Wie also Einheit, wenn nicht so? Es bleibt schon merkwürdig: Es gibt tausend Felder sinnvoller ökumenischer Zusammenarbeit, die durchaus intensiviert werden könnten. Mit dem Papst darf und soll man dieses als Gnade Gottes begrüßen. Doch wie Adam und Eva im Paradies sich nur auf die eine verbotene Frucht konzentrierten und sich durch diese Fixierung prompt verführen ließen, so starren die Christen nur auf den einen Punkt, verführt durch die Medien, an die die Schlange ihre Rolle abgetreten hat. Die Paradiesgabe des ewigen Lebens hat Gott dann nach Uberzeugung der Christen übrigens zu seiner Zeit von sich aus den Menschen geschenkt, im Neuen Testament. Was man ungeduldig erzwingen will, schenkt Gotte zu seiner Zeit. Wie gut, daß die Taufe, das wirklich Heilsnotwendige, ökumenisch anerkannt ist; auch das war nicht immer so.

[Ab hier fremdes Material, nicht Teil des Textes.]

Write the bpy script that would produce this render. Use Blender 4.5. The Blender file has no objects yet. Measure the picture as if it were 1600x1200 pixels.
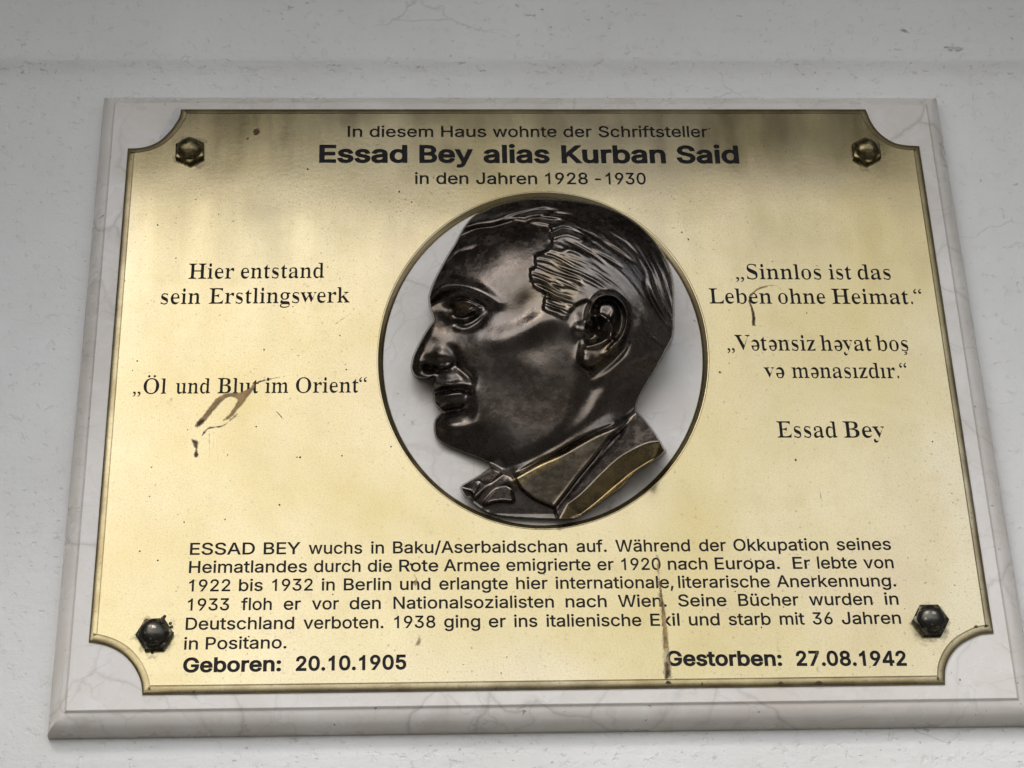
import bpy, math, random
import numpy as np
from mathutils import Vector, Matrix
from mathutils.geometry import delaunay_2d_cdt

random.seed(7)
scene = bpy.context.scene
COL = scene.collection

# ------------------------------------------------------------------ camera
# The wall frame: x along the wall, y up, "out" away from the wall; origin in
# the middle of the plaque, 2.3 m above the pavement.
H0 = 2.3
CAM = np.array([-0.08189488264862996, -0.7147592758181314, 1.2634246742765942])
ROT = np.array([[0.9989793675322125, -0.027165301139947935, 0.03608697353500657],
                [0.006017603232808924, 0.8718552985888527, 0.48972658369122113],
                [-0.0447661892087412, -0.48900959575096087, 0.8711289247678603]])
FPX = 3200.0

def world(x, y, out):
    return (x, -out, y + H0)

def plane(px, py, out=0.0):
    """wall-frame x, y of the spot on the plane `out` metres off the marble
    face that the photograph shows at (px, py)"""
    px = np.asarray(px, float); py = np.asarray(py, float)
    d = np.stack([(px - 800) / FPX, -(py - 600) / FPX, -np.ones_like(px)], -1) @ ROT
    t = (out - CAM[2]) / d[..., 2]
    return CAM[0] + t * d[..., 0], CAM[1] + t * d[..., 1]

def P(px, py, out=0.0):
    x, y = plane(px, py, out)
    return float(x), float(y)

cam_data = bpy.data.cameras.new('camera')
cam = bpy.data.objects.new('camera', cam_data)
COL.objects.link(cam)
cam_data.sensor_width = 36.0
cam_data.lens = FPX / 1600 * 36.0
cam_data.clip_start = 0.02
cam_data.clip_end = 500
axes = [Vector((r[0], -r[2], r[1])) for r in ROT]
m3 = Matrix((axes[0], axes[1], axes[2])).transposed()
cam.matrix_world = Matrix.Translation(world(*CAM)) @ m3.to_4x4()
scene.camera = cam

# ------------------------------------------------------------------ sky, sun, exposure
SUN_ELEV, SUN_AZ = math.radians(50), math.radians(-28)     # azimuth: from straight out of the wall, minus = left
w = bpy.data.worlds.new('World')
scene.world = w
w.use_nodes = True
wn = w.node_tree
wn.nodes.clear()
sky = wn.nodes.new('ShaderNodeTexSky')
sky.sky_type = 'NISHITA'
sky.sun_disc = False
sky.sun_elevation = SUN_ELEV
sdir = Vector((math.sin(SUN_AZ) * math.cos(SUN_ELEV), -math.cos(SUN_AZ) * math.cos(SUN_ELEV), math.sin(SUN_ELEV)))
sky.sun_rotation = math.atan2(sdir.x, sdir.y)
sky.air_density = 1.0
sky.dust_density = 2.0
sky.ozone_density = 1.0
bg = wn.nodes.new('ShaderNodeBackground')
bg.inputs['Strength'].default_value = 0.10
wo = wn.nodes.new('ShaderNodeOutputWorld')
hsv = wn.nodes.new('ShaderNodeHueSaturation')              # overcast: little colour in the sky
hsv.inputs['Saturation'].default_value = 0.32
wn.links.new(sky.outputs[0], hsv.inputs['Color'])
wn.links.new(hsv.outputs[0], bg.inputs[0])
wn.links.new(bg.outputs[0], wo.inputs[0])

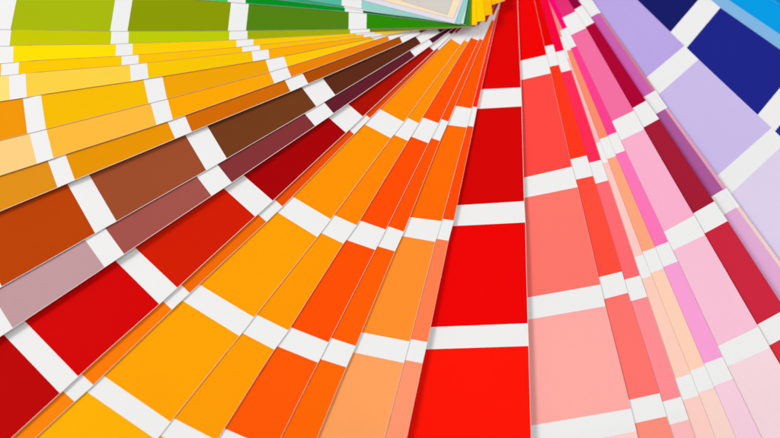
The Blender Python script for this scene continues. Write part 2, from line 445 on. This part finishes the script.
card('thin dusty pink sliver of a strip along the lilac one', 1.7, 0.0,
     [((524, -92), (508, -82)), ((588.4, -5.2), (580, 0)), ((600.8, 12.5), (592, 18)), ((655.4, 90.2), (646, 96)),
      ((667.3, 107.4), (658, 113)), ((726.5, 188), (716, 195)), ((739.7, 206.3), (729, 213)), ((801.5, 291), (790, 299)),
      ((814.5, 309), (803, 317))],
     [(205, 120, 130), (206, 128, 142), (224, 160, 184), (242, 208, 202), (240, 214, 214)])
card('wide lilac strip, palest towards the right edge', 0.6, 0.02,
     [((590, -46), (550, -10)), ((684.5, 45.7), (646.8, 77)), ((698.6, 59.4), (660.3, 93)), ((771.5, 127.8), (718.5, 174.6)),
      ((786, 142), (732.6, 192)), ((862, 214), (806, 266))],
     [(187, 166, 229), (203, 187, 233), (222, 209, 236)])
card('wide dark navy blue strip at the upper right', 0.6, 0.02,
     [((612, -80), (580, -40)), ((703.5, -6.3), (670.5, 32)), ((720.4, 7.7), (687, 47.5)), ((800, 63.6), (757.5, 115)),
      ((818.8, 76.8), (775.6, 130.5)), ((910, 140), (866, 196))],
     [(20, 26, 102), (28, 36, 138), (36, 48, 152)])
card('light blue strip between the navy and bright blue ones', 0.45, 0.01,
     [((640, -58), (612, -22)), ((700, -19.5), (676, 14)), ((716, -8.7), (690, 26)), ((806, 52.1), (772, 100)),
      ((822, 63), (788, 111))],
     [(110, 165, 215), (130, 182, 225), (150, 195, 230)])
card('bright sky blue strip near the top right corner', .5, .03,
     [((650, -78), (626, -40)), ((716, -35.6), (692, 6)), ((732, -25.4), (708, 16)), ((850, 48), (824, 92)),
      ((866, 57), (842, 100))],
     [(0, 140, 215), (0, 156, 229), (40, 170, 232)])
card('darker blue strip just showing in the top right corner', .5, .03,
     [((660, -120), (640, -80)), ((768, -58), (748, -20)), ((786, -48), (766, -8)), ((888, 6), (868, 50)),
      ((906, 16), (886, 60))],
     [(0, 120, 190), (0, 138, 205), (20, 150, 210)])

LIFTS = [random.uniform(0.85, 1.15) for _ in S]
for i, (label, gap, edge, stations, colours) in enumerate(S):
    swatch(label, height_field(i), stations, colours, edge * 0.001)
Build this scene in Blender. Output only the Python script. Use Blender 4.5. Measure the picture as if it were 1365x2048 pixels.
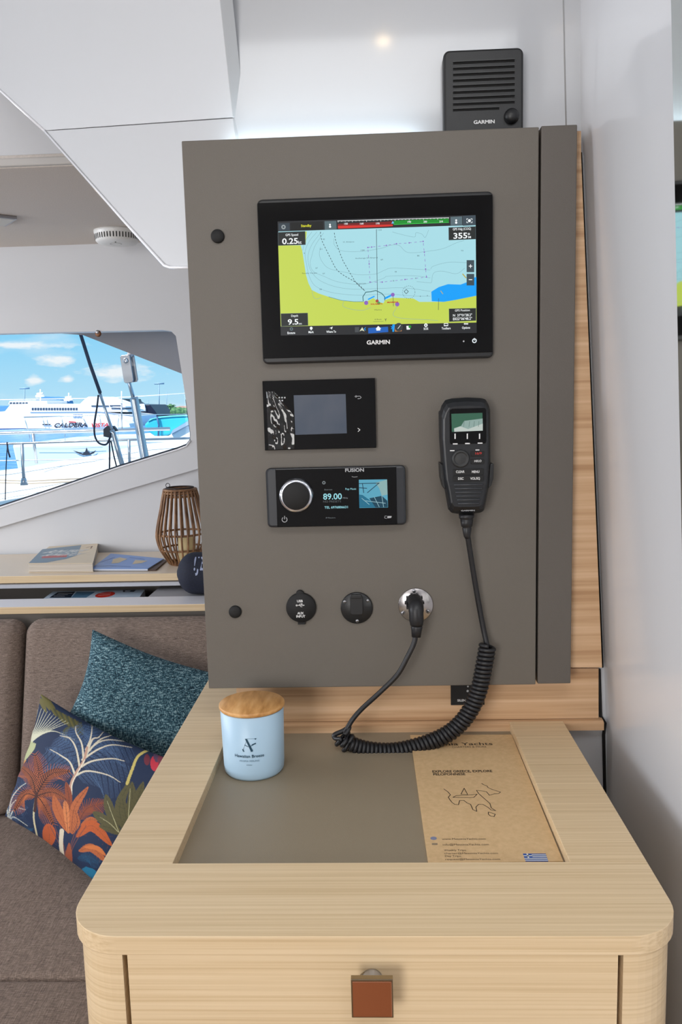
import bpy, math, random
import numpy as np
from mathutils import Vector, Matrix
random.seed(7)
for o in list(bpy.data.objects): bpy.data.objects.remove(o)
S = bpy.context.scene
COL = S.collection

# ------------------------------------------------------------------ camera
FPX = 1630.0
CAM = Vector((0.0, -1.07, 1.35))
PITCH, ROLL, YAW = -0.13467, -0.02643, 0.04015
MR = (Matrix.Rotation(YAW, 3, 'Z') @ Matrix.Rotation(math.pi/2+PITCH, 3, 'X') @ Matrix.Rotation(ROLL, 3, 'Z'))
cd = bpy.data.cameras.new('camera'); cam = bpy.data.objects.new('camera', cd); COL.objects.link(cam)
cam.matrix_world = Matrix.Translation(CAM) @ MR.to_4x4()
cd.sensor_fit = 'VERTICAL'; cd.sensor_height = 36.0; cd.lens = FPX*36/2048
cd.clip_start = 0.02; cd.clip_end = 5000
S.camera = cam
S.view_settings.view_transform = 'Standard'; S.view_settings.look = 'None'
S.view_settings.exposure = 0.0; S.view_settings.gamma = 1.0; S.view_settings.use_curve_mapping = False

def at(px, py, Y=None, Z=None, X=None):
    """where the line of sight of a photo point meets a real plane of the room"""
    d = MR @ Vector(((px-682.5)/FPX, -(py-1024)/FPX, -1))
    if Y is not None: t = (Y-CAM.y)/d.y
    elif Z is not None: t = (Z-CAM.z)/d.z
    else: t = (X-CAM.x)/d.x
    return CAM + t*d
def proj(p):
    q = MR.transposed() @ (Vector(p)-CAM)
    return 682.5+FPX*q.x/-q.z, 1024-FPX*q.y/-q.z

# ------------------------------------------------------------------ sky
def lin(c):
    return tuple(((v/255)/12.92 if v/255 <= .04045 else ((v/255+.055)/1.055)**2.4) for v in c)
W = bpy.data.worlds.new('sky'); S.world = W; W.use_nodes = True
nt = W.node_tree; N = nt.nodes; L = nt.links; N.clear()
wo = N.new('ShaderNodeOutputWorld'); bg = N.new('ShaderNodeBackground'); L.new(bg.outputs[0], wo.inputs[0])
tc = N.new('ShaderNodeTexCoord'); sx = N.new('ShaderNodeSeparateXYZ'); L.new(tc.outputs['Generated'], sx.inputs[0])
rp = N.new('ShaderNodeValToRGB'); L.new(sx.outputs['Z'], rp.inputs[0])
e = rp.color_ramp.elements
e[0].position = 0.0; e[0].color = (*lin((190, 232, 252)), 1)
e[1].position = 0.45; e[1].color = (*lin((150, 200, 245)), 1)
m = e.new(0.09); m.color = (*lin((140, 214, 251)), 1)
mp = N.new('ShaderNodeMapping'); mp.inputs['Scale'].default_value = (1, 1, 3.2); L.new(tc.outputs['Generated'], mp.inputs[0])
nz = N.new('ShaderNodeTexNoise'); nz.inputs['Scale'].default_value = 9; nz.inputs['Detail'].default_value = 7; L.new(mp.outputs[0], nz.inputs[0])
cr = N.new('ShaderNodeValToRGB'); L.new(nz.outputs[0], cr.inputs[0])
cr.color_ramp.elements[0].position = .53; cr.color_ramp.elements[1].position = .72
cr.color_ramp.elements[1].color = (.45, .45, .45, 1)
prev = cr.outputs[0]
nz2 = N.new('ShaderNodeTexNoise'); nz2.inputs['Scale'].default_value = 45; nz2.inputs['Detail'].default_value = 5; L.new(mp.outputs[0], nz2.inputs[0])
for (cx, cy, rx, rz) in ((108, 722, .017, .0065), (70, 762, .008, .005), (136, 757, .007, .004), (232, 745, .03, .008), (20, 690, .06, .004)):
    d = (at(cx, cy, Y=500)-CAM).normalized()
    sub = N.new('ShaderNodeVectorMath'); sub.operation = 'SUBTRACT'; L.new(tc.outputs['Generated'], sub.inputs[0]); sub.inputs[1].default_value = d
    mul = N.new('ShaderNodeVectorMath'); mul.operation = 'MULTIPLY'; L.new(sub.outputs[0], mul.inputs[0]); mul.inputs[1].default_value = (1/rx, 1/rx, 1/rz)
    le = N.new('ShaderNodeVectorMath'); le.operation = 'LENGTH'; L.new(mul.outputs[0], le.inputs[0])
    ad = N.new('ShaderNodeMath'); ad.operation = 'MULTIPLY_ADD'; L.new(nz2.outputs[0], ad.inputs[0]); ad.inputs[1].default_value = -3.2; L.new(le.outputs['Value'], ad.inputs[2])
    mr = N.new('ShaderNodeMapRange'); L.new(ad.outputs[0], mr.inputs[0]); mr.inputs[1].default_value = -.2; mr.inputs[2].default_value = -1.2; mr.inputs[3].default_value = 0; mr.inputs[4].default_value = .85
    mx = N.new('ShaderNodeMath'); mx.operation = 'MAXIMUM'; L.new(prev, mx.inputs[0]); L.new(mr.outputs[0], mx.inputs[1]); prev = mx.outputs[0]
mixc = N.new('ShaderNodeMix'); mixc.data_type = 'RGBA'; L.new(prev, mixc.inputs[0]); L.new(rp.outputs[0], mixc.inputs[6]); mixc.inputs[7].default_value = (1, 1, 1, 1)
L.new(mixc.outputs[2], bg.inputs[0]); bg.inputs[1].default_value = 1.0

# ------------------------------------------------------------------ sun and large lights
def lamp(name, kind, loc, energy, rot=None, to=None, **k):
    l = bpy.data.lights.new(name, kind); o = bpy.data.objects.new(name, l); COL.objects.link(o)
    o.location = loc; l.energy = energy
    for a, b in k.items(): setattr(l, a, b)
    if to is not None: o.rotation_euler = (Vector(to)-Vector(loc)).to_track_quat('-Z', 'Y').to_euler()
    return o
lamp('sun', 'SUN', (0, 0, 20), 7.0, to=(8, 9, 6), angle=.009, color=(1, .96, .9))
# daylight through the cockpit doorway behind the viewer and the saloon's side windows
lamp('cockpit_doorway_light', 'AREA', (-1.15, -3.0, 1.35), 38, to=(0, 0, 1.1), shape='RECTANGLE', size=.9, size_y=1.2, color=(1, .98, .96))
lamp('saloon_side_light', 'AREA', (-3.0, .1, 1.5), 52, to=(0, .3, .8), shape='RECTANGLE', size=2.2, size_y=.9, color=(.90, .94, 1))
# roof hatch above and behind the viewer
lamp('roof_hatch_light', 'AREA', (.05, -1.35, 2.27), 10.5, to=(.05, -1.25, 0), shape='RECTANGLE', size=.9, size_y=.5, color=(.96, .98, 1))

# ------------------------------------------------------------------ materials
MATS = {}
def mat(name, col, rough=.5, metal=0, emit=0, coat=0, spec=.5, bump=None, coat_rough=.05, trans=0):
    if name in MATS: return MATS[name]
    m = bpy.data.materials.new(name); m.use_nodes = True; MATS[name] = m
    n = m.node_tree.nodes; l = m.node_tree.links; b = n['Principled BSDF']
    c = (*lin(col), 1)
    b.inputs['Base Color'].default_value = c; b.inputs['Roughness'].default_value = rough; b.inputs['Metallic'].default_value = metal
    b.inputs['Coat Weight'].default_value = coat; b.inputs['Coat Roughness'].default_value = coat_rough; b.inputs['Specular IOR Level'].default_value = spec
    b.inputs['Transmission Weight'].default_value = trans
    if emit:
        b.inputs['Emission Color'].default_value = c; b.inputs['Emission Strength'].default_value = emit
        b.inputs['Base Color'].default_value = (0.01, .01, .01, 1)
    # faint procedural grain so no surface is perfectly flat in tone
    t = n.new('ShaderNodeTexCoord'); z = n.new('ShaderNodeTexNoise'); l.new(t.outputs['Object'], z.inputs[0])
    z.inputs['Scale'].default_value = (bump or (350, .0))[0]; z.inputs['Detail'].default_value = 3
    if bump:
        bp = n.new('ShaderNodeBump'); bp.inputs['Strength'].default_value = bump[1]; bp.inputs['Distance'].default_value = .001
        l.new(z.outputs[0], bp.inputs['Height']); l.new(bp.outputs[0], b.inputs['Normal'])
    return m
def E(name, col, k=1.0): return mat('glow_'+name, col, rough=.3, emit=k, spec=.2)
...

Wir haben oben von der Ökumene des kulturellen Ausverkaufs gesprochen. Die Protestanten befürchten sie, die Katholiken vollziehen sie. Aus. beidem wird deutlich: Nie und nimmer wird man sich beim gemeinsamen Mininum treffen, bei schmalen Formelkompromissen, die brüchiger sind als alter Gouda. Es wird nur eine Ökumene auf der Basis des Maximums geben, in einer neuen Einheit von Theologie und Spiritualität, in einer Ergänzung von rationaler durch monastische Theologie. Also auch in einer Erneuerung der Theologie aus der Tiefe her, damit das Wort Hobbytheologe kein Schimpfwort mehr bleibt. Theologie nicht zum Rechthaben sondern zum Weisewerden und zum Frommwerden. Es gibt eine Stunde, das Neue Testament mit Computers Hilfe zu bearbeiten, und es gibt eine Zeit, es auf Knien zu lesen. Schön sagt es der heilige Albertus Magnus von Köln: Halbes Wissen zerstört den Glauben, ganzes Wissen adelt und vollendet ihn.